%%

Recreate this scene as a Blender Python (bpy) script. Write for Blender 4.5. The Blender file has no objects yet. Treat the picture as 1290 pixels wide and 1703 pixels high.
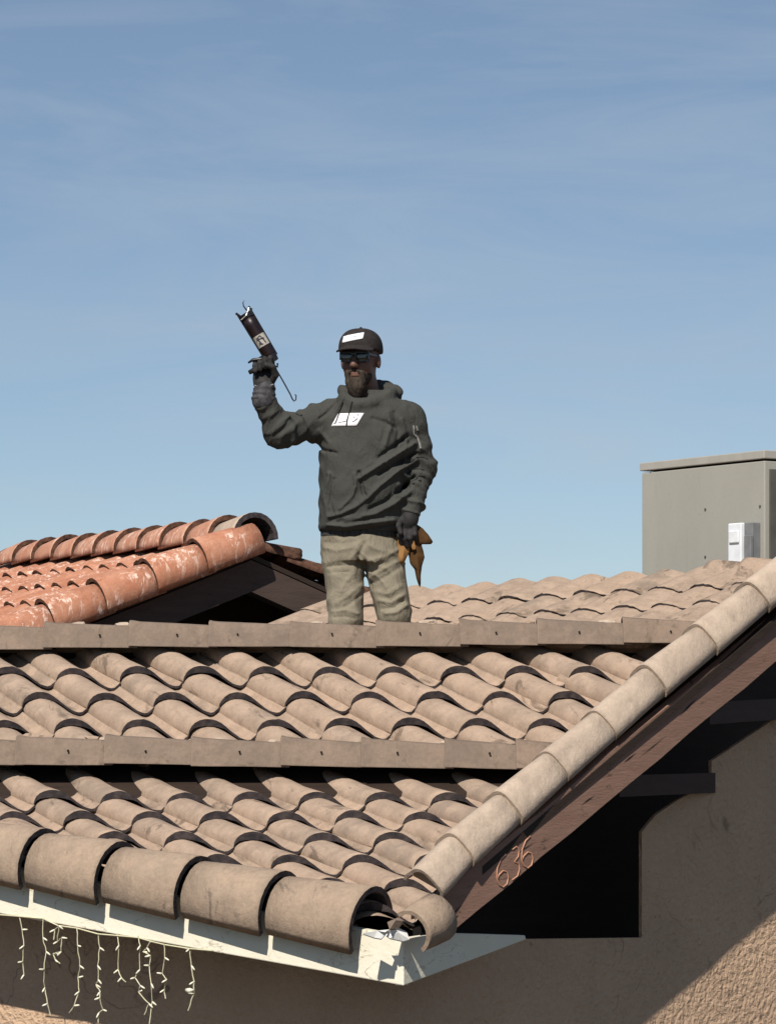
import bpy, bmesh, math, random
import numpy as np
from mathutils import Vector, Matrix

R = math.radians
random.seed(11)
rng = np.random.default_rng(5)
sc = bpy.context.scene
COL = sc.collection

# ------------------------------------------------------------------ camera, sky, sun, exposure
HC = 3.4                       # eye height above the ground
F_, CX, YH = 5000.0, 645.0, 1160.0
cam_d = bpy.data.cameras.new('camera')
cam_d.sensor_fit = 'HORIZONTAL'
cam_d.sensor_width = 36
cam_d.lens = 36 * F_ / 1290
cam_d.shift_y = (YH - 851.5) / 1290
cam_d.clip_end = 2000
cam = bpy.data.objects.new('camera', cam_d)
cam.location = (0, 0, HC)
cam.rotation_euler = (R(90), 0, 0)
COL.objects.link(cam)
sc.camera = cam

SUN_AZ, SUN_EL = R(-18), R(46)       # azimuth from the camera's back (-y), towards -x
S_DIR = Vector((math.sin(SUN_AZ) * math.cos(SUN_EL), -math.cos(SUN_AZ) * math.cos(SUN_EL), math.sin(SUN_EL)))

world = bpy.data.worlds.new('World')
sc.world = world
world.use_nodes = True
wn = world.node_tree.nodes
wl = world.node_tree.links
wn.clear()
w_out = wn.new('ShaderNodeOutputWorld')
w_bg = wn.new('ShaderNodeBackground')
w_sky = wn.new('ShaderNodeTexSky')
w_sky.sky_type = 'NISHITA'
w_sky.sun_disc = False
w_sky.sun_elevation = SUN_EL
w_sky.sun_rotation = math.atan2(S_DIR.x, S_DIR.y)
w_sky.air_density = 0.68
w_sky.dust_density = 0.15
w_sky.ozone_density = 2.5
w_bg.inputs['Strength'].default_value = 0.122
# thin cirrus: stretched noise on the view direction
w_tc = wn.new('ShaderNodeTexCoord')
w_map = wn.new('ShaderNodeMapping')
w_map.inputs['Rotation'].default_value = (0, R(-6), 0)
w_map.inputs['Scale'].default_value = (5.0, 5.0, 26.0)
w_n = wn.new('ShaderNodeTexNoise')
w_n.inputs['Scale'].default_value = 1.3
w_n.inputs['Detail'].default_value = 7
w_n.inputs['Roughness'].default_value = 0.62
w_n.inputs['Distortion'].default_value = 0.6
w_r = wn.new('ShaderNodeMapRange')
w_r.inputs['From Min'].default_value = 0.42
w_r.inputs['From Max'].default_value = 0.74
w_r.inputs['To Max'].default_value = 0.32
w_mix = wn.new('ShaderNodeMix')
w_mix.data_type = 'RGBA'
w_mix.inputs['B'].default_value = (3.3, 3.7, 4.1, 1)
w_hsv = wn.new('ShaderNodeHueSaturation')
w_hsv.inputs['Saturation'].default_value = 0.98
w_hsv.inputs['Value'].default_value = 1.0
wl.new(w_tc.outputs['Generated'], w_map.inputs['Vector'])
wl.new(w_map.outputs['Vector'], w_n.inputs['Vector'])
wl.new(w_n.outputs['Fac'], w_r.inputs['Value'])
wl.new(w_r.outputs['Result'], w_mix.inputs['Factor'])
wl.new(w_sky.outputs['Color'], w_hsv.inputs['Color'])
w_tint = wn.new('ShaderNodeMix')
w_tint.data_type = 'RGBA'
w_tint.blend_type = 'MULTIPLY'
w_tint.inputs['Factor'].default_value = 1.0
w_tint.inputs['B'].default_value = (0.90, 0.965, 1.0, 1)
w_gam = wn.new('ShaderNodeGamma')
w_gam.inputs['Gamma'].default_value = 0.72
wl.new(w_hsv.outputs['Color'], w_gam.inputs['Color'])
wl.new(w_gam.outputs['Color'], w_tint.inputs['A'])
wl.new(w_tint.outputs['Result'], w_mix.inputs['A'])
wl.new(w_mix.outputs['Result'], w_bg.inputs['Color'])
wl.new(w_bg.outputs['Background'], w_out.inputs['Surface'])

sun_d = bpy.data.lights.new('sun', 'SUN')
sun_d.energy = 5.0
sun_d.angle = R(0.53)
sun_d.color = (1.0, 0.93, 0.84)
sun = bpy.data.objects.new('sun', sun_d)
sun.rotation_euler = S_DIR.to_track_quat('Z', 'Y').to_euler()
sun.location = (0, 0, 30)
COL.objects.link(sun)

sc.view_settings.view_transform = 'Standard'
sc.view_settings.look = 'None'
sc.view_settings.exposure = 0.26
sc.view_settings.gamma = 1.0
sc.view_settings.use_curve_mapping = False

# ------------------------------------------------------------------ helpers
V = Vector
WM = {}


def P(x, y, d):
    """point of the place seen at photo pixel (x, y), d metres away"""
    return V(((x - CX) / F_ * d, d, HC + (YH - y) / F_ * d))


def hit(x, y, pt, n):
    r = V(((x - CX) / F_, 1, (YH - y) / F_))
    o = V((0, 0, HC))
    return o + r * ((pt - o).dot(n) / r.dot(n))


def empty(name, loc, label, cat, group=None):
    o = bpy.data.objects.new(name, None)
    COL.objects.link(o)
    W = Matrix.Translation(loc)
    o.matrix_basis = W
    o.empty_display_size = 0.2
    WM[o] = W
    o['label'] = label
    o['category'] = cat
    if group:
        o['group'] = group
    return o


def link(name, me, parent=None, W=None):
    o = bpy.data.objects.new(name, me)
    COL.objects.link(o)
    W = W or Matrix()
    WM[o] = W
    if parent:
        o.parent = parent
        o.matrix_basis = WM[parent].inverted() @ W
    else:
        o.matrix_basis = W
    return o


def mesh(name, verts, faces, mats, midx=None, smooth=False):
    me = bpy.data.meshes.new(name)
    me.from_pydata([tuple(v) for v in verts], [], [tuple(f) for f in faces])
    for m in (mats if isinstance(mats, (list, tuple)) else [mats]):
        me.materials.append(m)
    if midx is not None:
        me.polygons.foreach_set('material_index', np.array(midx, dtype=np.int32))
    if smooth:
        me.polygons.foreach_set('use_smooth', np.ones(len(me.polygons), dtype=bool))
    me.update()
    return me


def mk(name, verts, faces, mats, parent=None, midx=None, smooth=False):
    """world-space geometry -> one object whose origin is at its centre"""
    vs = [V(v) for v in verts]
    c = sum(vs, V()) / len(vs)
    me = mesh(name, [v - c for v in vs], faces, mats, midx, smooth)
    return link(name, me, parent, Matrix.Translation(c))


class MB:
    """collects shapes into one mesh"""
    def __init__(s):
        s.v, s.f, s.m = [], [], []

    def add(s, verts, faces, m=0):
        b = len(s.v)
        s.v += [V(v) for v in verts]
        s.f += [tuple(i + b for i in f) for f in faces]
        s.m += [m] * len(faces)

    def prism(s, poly, off, m=0):
        """polygon (list of points) extruded by vector off"""
        n = len(poly)
        a = [V(p) for p in poly]
        b = [p + V(off) for p in a]
        s.add(a + b, [tuple(range(n))[::-1], tuple(range(n, 2 * n))] +
              [(i, (i + 1) % n, (i + 1) % n + n, i + n) for i in range(n)], m)

    def box8(s, c, m=0):
        s.add(c, [(0, 3, 2, 1), (4, 5, 6, 7), (0, 1, 5, 4), (1, 2, 6, 5), (2, 3, 7, 6), (3, 0, 4, 7)], m)

    def obox(s, o, ax, ay, az, m=0):
        """box from corner o along three edge vectors"""
        o, ax, ay, az = V(o), V(ax), V(ay), V(az)
        s.box8([o, o + ax, o + ax + ay, o + ay, o + az, o + ax + az, o + ax + ay + az, o + ay + az], m)

    def tube(s, pts, r, n=6, m=0, caps=True):
        pts = [V(p) for p in pts]
        rs = r if isinstance(r, (list, tuple)) else [r] * len(pts)
        vs, fs = [], []
        t0 = (pts[1] - pts[0]).normalized()
        u = t0.orthogonal().normalized()
        for i, p in enumerate(pts):
            t = (pts[min(i + 1, len(pts) - 1)] - pts[max(i - 1, 0)]).normalized()
            u = (u - t * u.dot(t)).normalized()
            w = t.cross(u)
            for k in range(n):
                a = 2 * math.pi * k / n
                vs.append(p + (u * math.cos(a) + w * math.sin(a)) * rs[i])
        for i in range(len(pts) - 1):
            for k in range(n):
                k2 = (k + 1) % n
                fs.append((i * n + k, i * n + k2, (i + 1) * n + k2, (i + 1) * n + k))
        if caps:
            fs.append(tuple(range(n))[::-1])
            fs.append(tuple(range((len(pts) - 1) * n, len(pts) * n)))
        s.add(vs, fs, m)

    def build(s, name, mats, parent=None, smooth=False):
        return mk(name, s.v, s.f, mats, parent, s.m, smooth)


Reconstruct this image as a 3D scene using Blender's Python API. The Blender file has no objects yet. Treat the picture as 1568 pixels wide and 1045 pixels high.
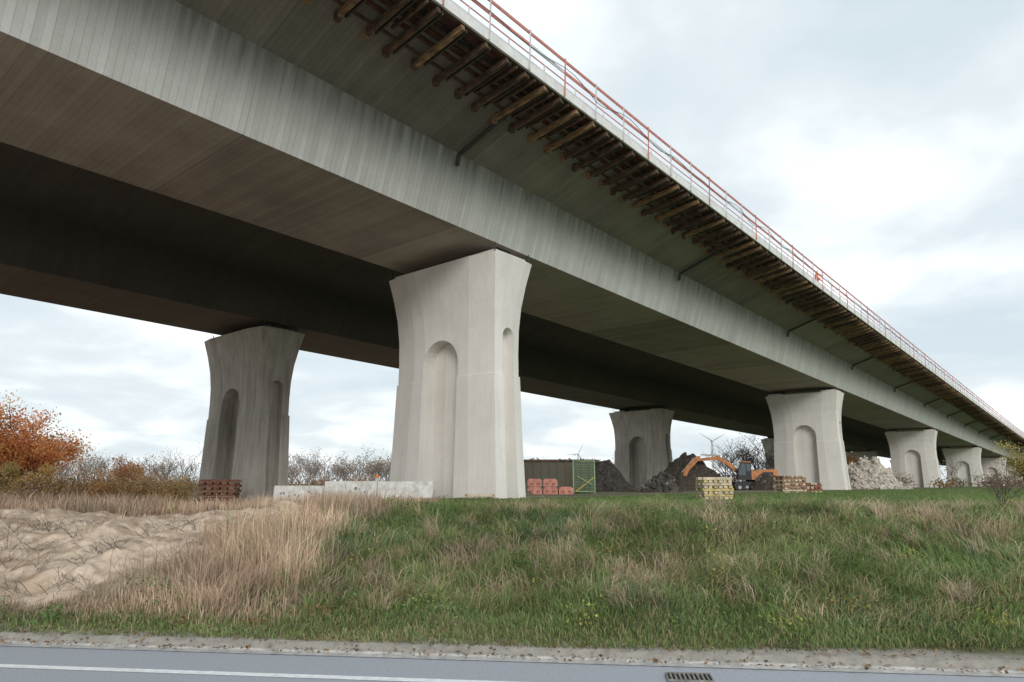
import bpy, math, random, bmesh
import numpy as np
from mathutils import Vector, Matrix, Euler
random.seed(7); rng=np.random.default_rng(11)
S=bpy.context.scene
EYE=1.7; T=18.0
ANG=math.radians(49.8); CD,SD=math.cos(ANG),math.sin(ANG)
def ST(s,t): return (s*CD-t*SD, s*SD+t*CD)
def hash2(i,j,seed):
    v=np.sin(i*127.1+j*311.7+seed*74.7)*43758.5453
    return v-np.floor(v)
def vn(x,y,seed=0):
    x=np.asarray(x,float);y=np.asarray(y,float)
    i=np.floor(x);j=np.floor(y);fx=x-i;fy=y-j
    fx=fx*fx*(3-2*fx);fy=fy*fy*(3-2*fy)
    a=hash2(i,j,seed);b=hash2(i+1,j,seed);c=hash2(i,j+1,seed);d=hash2(i+1,j+1,seed)
    return (a*(1-fx)+b*fx)*(1-fy)+(c*(1-fx)+d*fx)*fy
def fbm(x,y,seed=0,o=4):
    r=0;a=.5;f=1;n=0
    for k in range(o):
        r=r+a*vn(x*f,y*f,seed+k);n+=a;a*=.5;f*=2.03
    return r/n
def sm(x):
    x=np.clip(x,0,1);return x*x*(3-2*x)
def qof(X,Y): return Y+.12*X-7.25
def sandmask(X,Y):
    q=qof(X,Y)
    b=-4.55+1.4*(fbm(X*.5,Y*.5,3)-.5)*2-.45*np.clip(2.6-q,0,3)+.12*np.clip(q-4,0,4)
    m=sm((b-X)/.6)*sm((q-.55-.6*fbm(X,Y,5))/.7)*sm((8.6-q)/1.2)
    return m
def G(X,Y):
    X=np.asarray(X,float);Y=np.asarray(Y,float)
    q=qof(X,Y)
    left=sm((-2-X)/8)
    crest=-.50-.20*left; plat=-.58-.54*left
    r=np.clip((q-.5)/6.8,0,1); bb=.45*r+.55*sm(r)
    z=-1.62+(crest+1.62)*bb
    z=z+(plat-crest)*sm((q-8)/8)
    z=z-.10*sm((.12-q)/.1)
    onb=sm((q-.5)/1.0)
    z=z+onb*(fbm(X*.8,Y*.8,1)-.5)*.24*sm((26-q)/8)
    s=sandmask(X,Y)
    rid=np.abs(fbm(X*1.3+3,Y*.45,9)-.5)*2
    z=z+s*((rid-.25)*.30+(fbm(X*3.3,Y*3.3,12)-.5)*.12+(fbm(X*9,Y*9,14)-.5)*.06)
    return z+EYE
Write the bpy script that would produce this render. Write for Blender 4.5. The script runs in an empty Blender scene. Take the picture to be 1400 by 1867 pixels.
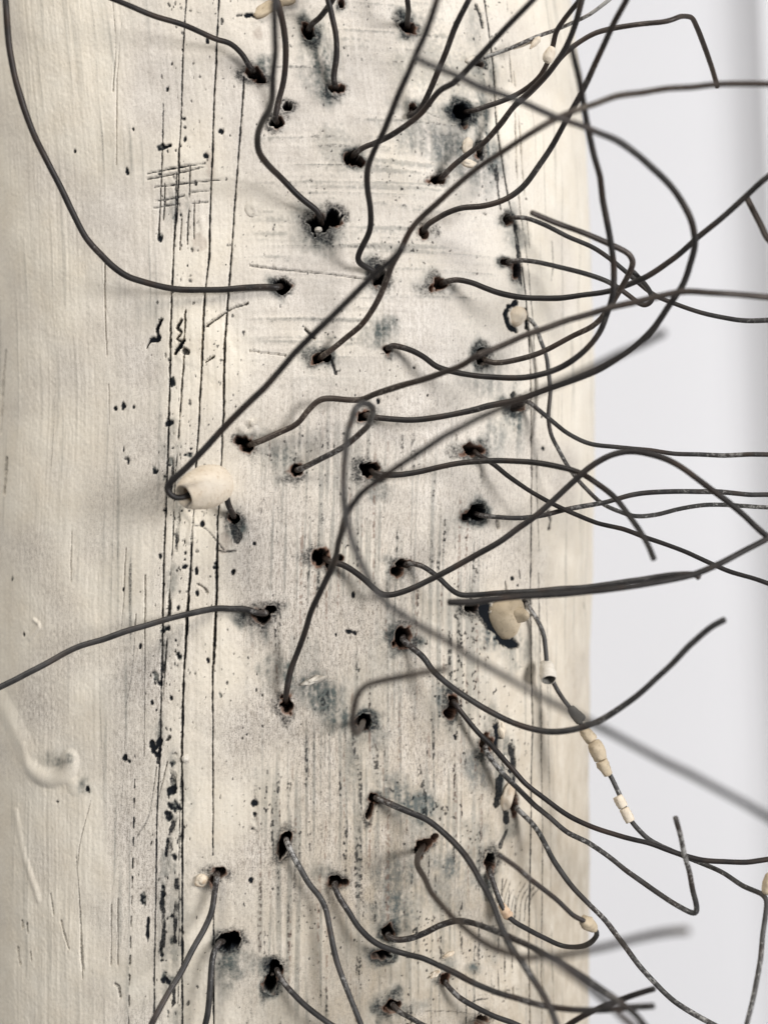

%%

DO THIS
Search the preceding listing for "wide" and extract every line where it is found.

ANSWER TO THIS EXERCISE
Recreate this scene as a Blender Python (bpy) script. Write for Blender 4.5. The Blender file has no objects yet. Treat the picture as 1290 pixels wide and 1703 pixels high.
Reconstruct this image as a 3D scene using Blender's Python API. The Blender file has no objects yet. Treat the picture as 1568 pixels wide and 1045 pixels high.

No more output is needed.